Speaking with a group of reporters at last month's Television Critics Association summer press tour, "Gilmore Girls" creator Amy Sherman-Palladino revealed what she and husband Dan Palladino has planned for the show's return as a limited series on Netflix later this year.
Amy Sherman-Palladino was the progenitor of the series when it first ran on The CW, wth her husband Dan Palladino serving as an executive producer. The couple left the show after it's penultimate season, leaving the seventh and final season of "Gilmore Girls" in the hands of the network's other writers.
Considering the final season's writers may have had a different vision for the show compared to its original runners, Amy Sherman-Palladino will reportedly change at least "one thing" among the elements the original run had for the upcoming limited series revival of "Gilmore Girls" on Netfilx.

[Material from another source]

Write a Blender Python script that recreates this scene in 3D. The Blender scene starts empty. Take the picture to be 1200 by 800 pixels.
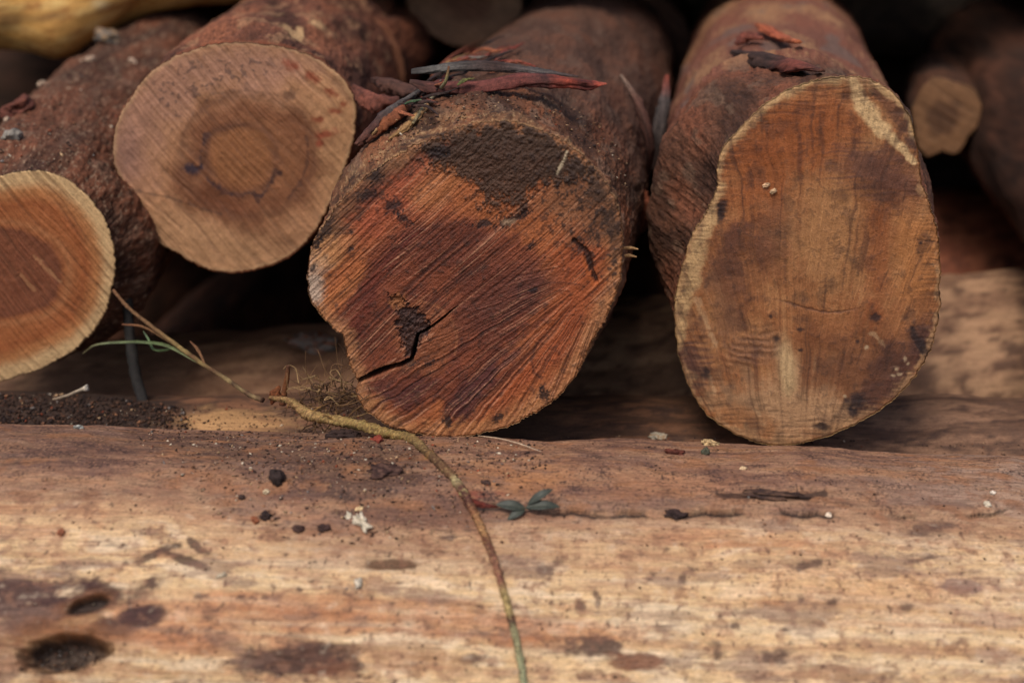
import bpy, math, random
import numpy as np
from mathutils import Vector
from mathutils.bvhtree import BVHTree

random.seed(7)
RNG = np.random.default_rng(11)
SC = bpy.context.scene
COL = SC.collection

# ------------------------------------------------------------------ camera
H = 0.50
PITCH = math.radians(20.0)
FPX = 1200 * 50 / 36.0
CAM = np.array([0, 0, H])
FWD = np.array([0, math.cos(PITCH), -math.sin(PITCH)])
UPV = np.array([0, math.sin(PITCH), math.cos(PITCH)])
RGT = np.array([1.0, 0, 0])


def ray(px, py):
    px = np.asarray(px, float); py = np.asarray(py, float)
    d = FWD + ((px - 600) / FPX)[..., None] * RGT + ((400 - py) / FPX)[..., None] * UPV
    return d


def at(px, py, Y):
    d = ray(px, py)
    return CAM + d * (Y / d[..., 1])[..., None]


def proj(P):
    q = P - CAM
    d = q @ FWD
    return 600 + FPX * (q @ RGT) / d, 400 - FPX * (q @ UPV) / d


# ------------------------------------------------------------------ noise
_prm = np.random.default_rng(3).permutation(256).astype(np.int32)
_perm = np.concatenate([_prm, _prm])
_g = np.random.default_rng(5).normal(size=(256, 3))
_g /= np.linalg.norm(_g, axis=1)[:, None]
_g = _g.astype(np.float32)


def perlin(x, y, z):
    xf = np.floor(x); yf = np.floor(y); zf = np.floor(z)
    xi = xf.astype(np.int32) & 255; yi = yf.astype(np.int32) & 255; zi = zf.astype(np.int32) & 255
    x = (x - xf).astype(np.float32); y = (y - yf).astype(np.float32); z = (z - zf).astype(np.float32)
    u = x * x * x * (x * (x * 6 - 15) + 10); v = y * y * y * (y * (y * 6 - 15) + 10); w = z * z * z * (z * (z * 6 - 15) + 10)
    out = 0
    for a in (0, 1):
        pa = _perm[(xi + a) & 255]
        wa = u if a else 1 - u
        for b in (0, 1):
            pb = _perm[(pa + yi + b) & 255]
            wb = v if b else 1 - v
            for c in (0, 1):
                h = _perm[(pb + zi + c) & 255]
                g = _g[h]
                wc = w if c else 1 - w
                out = out + wa * wb * wc * (g[..., 0] * (x - a) + g[..., 1] * (y - b) + g[..., 2] * (z - c))
    return out * 1.6


def fbm(x, y, z=0.0, octv=4, gain=.5):
    x = np.asarray(x, float); y = np.asarray(y, float); z = np.broadcast_to(np.asarray(z, float), x.shape)
    s = 0; a = 1; t = 0; f = 1.0
    for i in range(octv):
        s = s + a * perlin(x * f + 17.3 * i, y * f + 5.1 * i, z * f + 9.7 * i); t += a
        a *= gain; f *= 2.03
    return s / t * 1.6


def sst(a, b, x):
    t = np.clip((x - a) / (b - a), 0, 1)
    return t * t * (3 - 2 * t)


GAIN = 0.80


def lin(*c):
    c = np.array(c, float) / 255
    return np.where(c <= .04045, c / 12.92, ((c + .055) / 1.055) ** 2.4) * GAIN


def mix(c, col, m):
    col = np.asarray(col)
    return c + (col - c) * np.clip(m, 0, 1)[..., None]


def blob(u, v, cx, cy, rx, ry, ang=0, soft=.35, wob=0, ns=None):
    a = math.radians(ang)
    du = u - cx; dv = v - cy
    x = (du * math.cos(a) - dv * math.sin(a)) / rx
    y = (du * math.sin(a) + dv * math.cos(a)) / ry
    r = np.sqrt(x * x + y * y)
    if ns is not None:
        r = r + wob * ns
    return 1 - sst(1 - soft, 1 + soft, r)


def seg_dist(u, v, pts):
    best = np.full(u.shape, 1e9); tt = np.zeros(u.shape); L = 0
    for (x0, y0), (x1, y1) in zip(pts[:-1], pts[1:]):
        dx, dy = x1 - x0, y1 - y0
        l = math.hypot(dx, dy)
        t = np.clip(((u - x0) * dx + (v - y0) * dy) / (l * l), 0, 1)
        d = np.hypot(u - x0 - t * dx, v - y0 - t * dy)
        m = d < best
        best = np.where(m, d, best); tt = np.where(m, L + t * l, tt)
        L += l
    return best, tt / L


def inpoly(u, v, poly):
    """signed distance-like: positive inside"""
    d, _ = seg_dist(u, v, list(poly) + [poly[0]])
    ins = np.zeros(u.shape, bool)
    n = len(poly)
    for i in range(n):
        x0, y0 = poly[i]; x1, y1 = poly[(i + 1) % n]
        c = ((y0 > v) != (y1 > v)) & (u < (x1 - x0) * (v - y0) / (y1 - y0 + 1e-9) + x0)
        ins ^= c
    return np.where(ins, d, -d)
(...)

"There was one thing I wish... I'm not going to tell you," Sherman-Palladino told reporters without clarifying on the issue. Instead she merely said that "it was the only thing where I was like, 'Ah, I'll go a different way.'"
The above is not to say that the "Gilmore Girls" progenitor has a beef against the original run's seventh season, or against the writers who took over after the left the show. "Nothing against the seventh season, but any writer who was so emotionally connected to something and then pulled out of it is going to find it very hard to go back into that world and not feel like you either want to slit your own wrist and die slowly in a swimming pool, or be angry or be jealous."
As for the show's return on Netflix, the limited series will take the form of four 90-minute long episodes that will have a running "seasonal" theme with a certain season covered for each episode. Sherman-Palladino originally planned to stagger the episodes' release, but the higher ups at Netflix reportedly vetoed that idea under the belief that holding out on the show's fans and deviating from company tradition might bite back at them.
Speaking to TV Line at the same Television Critics Association summer press tour, Netflix Chief Content Officer Ted Sarandos joked that "If we would not have [released them] all at once the fans would've killed us. I'm petrified of those fans; they are so passionate."